Du côté des Imoca, la première semaine a donné lieu à une belle bataille stratégique avec un Alex Thomson qui a joué sa partition seul à l’ouest. “Le coup d’aller au nord du DST, c’était brillant, il a été le seul à le faire. A chaque fois, il arrive à trouver des trajectoires et à aller à fond avec confiance et talent, parce que ça a payé”, commente le président de la classe Imoca, Antoine Mermod. Reste que la partie est loin d’être jouée, puisque si Boris Herrmann, dans une trajectoire très au nord, tente un coup de poker, Paul Meilhat et Vincent Riou restent dans le coup derrière Thomson, le skipper de PRB, avec un bateau à foils, n’ayant pas réussi à faire la différence sur celui de SMA, ce qui ne manque pas, là aussi, d’interroger. Une avarie de foils ? “Il n’a pas communiqué mais sa décélération en milieu de semaine est caractéristique d’un problème technique, on peut imaginer qu’un foil est abîmé et qu’il ne peut pas tirer parti au maximum de son bateau”, répond Jacques Caraës, tandis qu’Antoine Mermod tempère : “D’abord, Paul a une maîtrise de sa machine exceptionnelle, ensuite, est-ce que Vincent n’en a pas profité pour aller se reposer et investir sur l’avenir ?” Un avenir que le président de la classe Imoca voit favorable à PRB s’il est à 100% : “Je pense que les foils auront un avantage, surtout ceux de PRB, je ne suis pas sûr que ceux de Hugo Boss soient aussi performants dans de la descente sous spi “.

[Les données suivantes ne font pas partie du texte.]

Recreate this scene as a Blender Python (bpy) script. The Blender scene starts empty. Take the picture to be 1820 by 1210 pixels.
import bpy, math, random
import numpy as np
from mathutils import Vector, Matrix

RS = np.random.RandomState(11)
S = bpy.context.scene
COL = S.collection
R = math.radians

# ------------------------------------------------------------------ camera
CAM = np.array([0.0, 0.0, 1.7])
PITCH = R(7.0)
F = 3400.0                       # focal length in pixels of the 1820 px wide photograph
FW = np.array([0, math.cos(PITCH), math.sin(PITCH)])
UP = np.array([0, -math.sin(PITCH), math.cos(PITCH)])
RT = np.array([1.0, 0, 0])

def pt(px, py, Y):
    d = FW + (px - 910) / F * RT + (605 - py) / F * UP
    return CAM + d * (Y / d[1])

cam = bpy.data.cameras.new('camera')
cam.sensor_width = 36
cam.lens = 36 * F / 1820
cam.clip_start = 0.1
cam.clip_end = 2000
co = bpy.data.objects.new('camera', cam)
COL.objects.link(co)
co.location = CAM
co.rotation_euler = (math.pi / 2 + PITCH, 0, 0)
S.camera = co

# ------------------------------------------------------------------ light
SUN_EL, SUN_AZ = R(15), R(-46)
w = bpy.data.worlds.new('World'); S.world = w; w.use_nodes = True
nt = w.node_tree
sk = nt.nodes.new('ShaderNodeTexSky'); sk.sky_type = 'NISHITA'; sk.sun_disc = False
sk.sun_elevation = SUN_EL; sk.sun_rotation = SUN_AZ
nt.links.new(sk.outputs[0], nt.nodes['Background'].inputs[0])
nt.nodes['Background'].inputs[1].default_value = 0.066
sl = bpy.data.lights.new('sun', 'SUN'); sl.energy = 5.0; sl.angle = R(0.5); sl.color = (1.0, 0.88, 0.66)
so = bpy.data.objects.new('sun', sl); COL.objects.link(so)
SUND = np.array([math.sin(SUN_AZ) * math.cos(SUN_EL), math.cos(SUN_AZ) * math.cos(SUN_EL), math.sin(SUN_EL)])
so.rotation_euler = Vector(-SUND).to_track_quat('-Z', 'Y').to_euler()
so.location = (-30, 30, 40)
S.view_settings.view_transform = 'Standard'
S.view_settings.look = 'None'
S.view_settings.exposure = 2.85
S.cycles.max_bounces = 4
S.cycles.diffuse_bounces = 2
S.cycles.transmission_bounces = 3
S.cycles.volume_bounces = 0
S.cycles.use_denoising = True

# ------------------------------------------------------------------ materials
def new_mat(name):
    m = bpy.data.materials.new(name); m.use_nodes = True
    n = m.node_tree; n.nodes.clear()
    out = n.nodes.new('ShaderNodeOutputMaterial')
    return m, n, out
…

En Multi50, la journée de vendredi a été marquée par les arrêts programmés aux Açores de Thibaut Vauchel-Camus (rail de grand-voile arraché) et d’Erwan Le Roux (pilote automatique), ce qui semble laisser la voie libre à Armel Tripon qui, d’entrée, a opté pour une route sud plus coûteuse en milles mais qui lui a permis d’épargner davantage son Multi50. Une trajectoire que Julien Villion, qui route Erwan Le Roux, aurait bien lui aussi choisie si le skipper de FenêtréA-Mix Buffet n’avait pas été contraint de faire une escale technique d’entrée de jeu à Roscoff : “Le retard accumulé au départ ne nous permettait pas de descendre vers l’Espagne pour nous abriter avant le coup de vent, c’était devenu impossible de faire la route prévue”.

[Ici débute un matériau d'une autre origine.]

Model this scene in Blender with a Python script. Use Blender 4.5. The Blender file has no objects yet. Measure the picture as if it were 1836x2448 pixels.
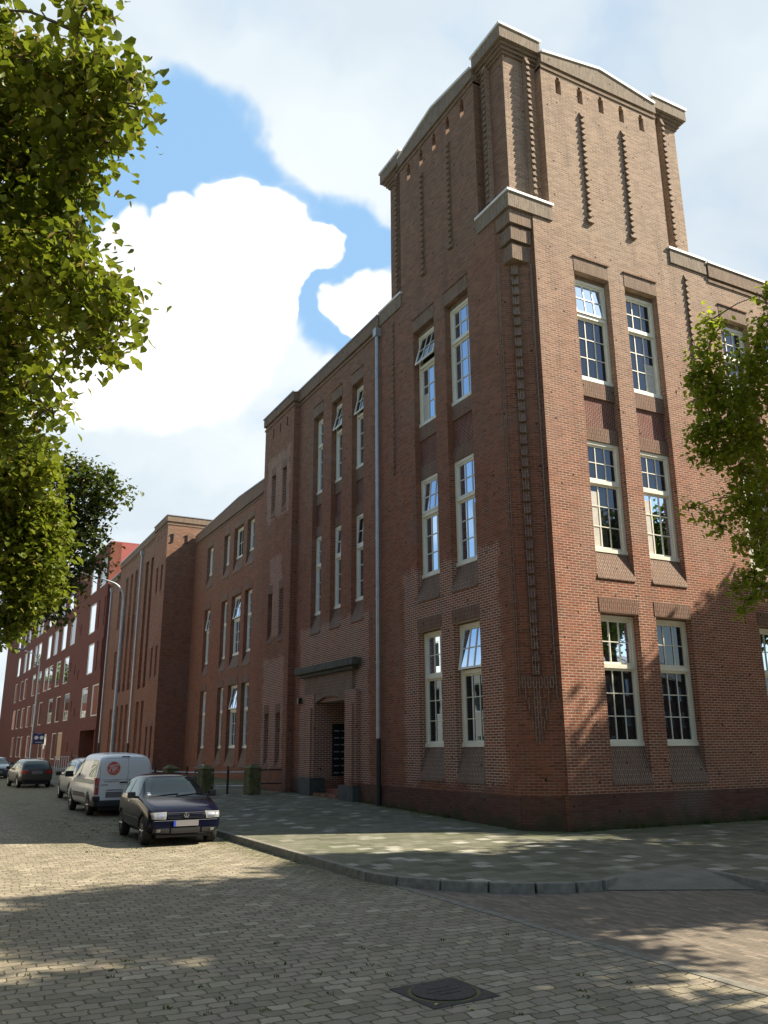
import bpy, bmesh, math, random
import numpy as np
from mathutils import Vector, Matrix
from mathutils.bvhtree import BVHTree
from mathutils.noise import noise as pnoise
S = bpy.context.scene
COL = S.collection
R_ = math.radians
# ------------------------------------------------------------------ camera
CAM = Vector((-11.949, -15.354, 1.95))
FPX, YAW, PIT, ROL = 1986.7, R_(62.1236), R_(15.797), R_(-0.3368)
Fw = Vector((math.cos(YAW)*math.cos(PIT), math.sin(YAW)*math.cos(PIT), math.sin(PIT)))
Rt0 = Vector((math.sin(YAW), -math.cos(YAW), 0)); Up0 = Rt0.cross(Fw)
Rt = math.cos(ROL)*Rt0 + math.sin(ROL)*Up0
Up = -math.sin(ROL)*Rt0 + math.cos(ROL)*Up0
cd = bpy.data.cameras.new('camera'); cam = bpy.data.objects.new('camera', cd); COL.objects.link(cam)
cd.sensor_fit = 'VERTICAL'; cd.sensor_height = 24; cd.lens = 24*FPX/2448
cd.clip_start = 0.1; cd.clip_end = 3000
m = Matrix((Rt, Up, -Fw)).transposed().to_4x4(); m.translation = CAM; cam.matrix_world = m
S.camera = cam
def W(px, py, depth):
    return CAM + (Rt*((px-918)/FPX) - Up*((py-1224)/FPX) + Fw)*depth
# ------------------------------------------------------------------ light
SUN_AZ = Vector((0.903, -0.430, 0)); SUN_EL = R_(39.6)
sundir = Vector((SUN_AZ.x*math.cos(SUN_EL), SUN_AZ.y*math.cos(SUN_EL), math.sin(SUN_EL))).normalized()
ld = bpy.data.lights.new('sun', 'SUN'); sun = bpy.data.objects.new('sun', ld); COL.objects.link(sun)
ld.energy = 5.0; ld.angle = R_(0.55); ld.color = (1.0, 0.90, 0.74)
sun.rotation_euler = sundir.to_track_quat('Z', 'Y').to_euler(); sun.location = (20, -20, 40)
S.view_settings.view_transform = 'Standard'; S.view_settings.look = 'None'
S.view_settings.exposure = 1.10; S.view_settings.gamma = 1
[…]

Enfin en Class40, Yoann Richomme est indiscutablement le patron de la flotte après cinq jours, le skipper du plan Lombard Veedol-AIC, mis à l’eau en juin dernier, ayant fait les bons choix de route et imprimé un rythme élevé dans des conditions de reaching favorables à son Lift. “C’est dingue, il va 2 nœuds plus vite à cette allure, il a un avion de chasse”, notait vendredi matin Kito de Pavant, tandis que Halvard Mabire, en escale en Bretagne conclut : “Richomme, Sharp et Chappellier devant, c’est logique, ce ne sont que des costauds sur de très bons bateaux”. Mais la course est encore longue, le premier Class40 étant attendu vers le 20 novembre en Guadeloupe.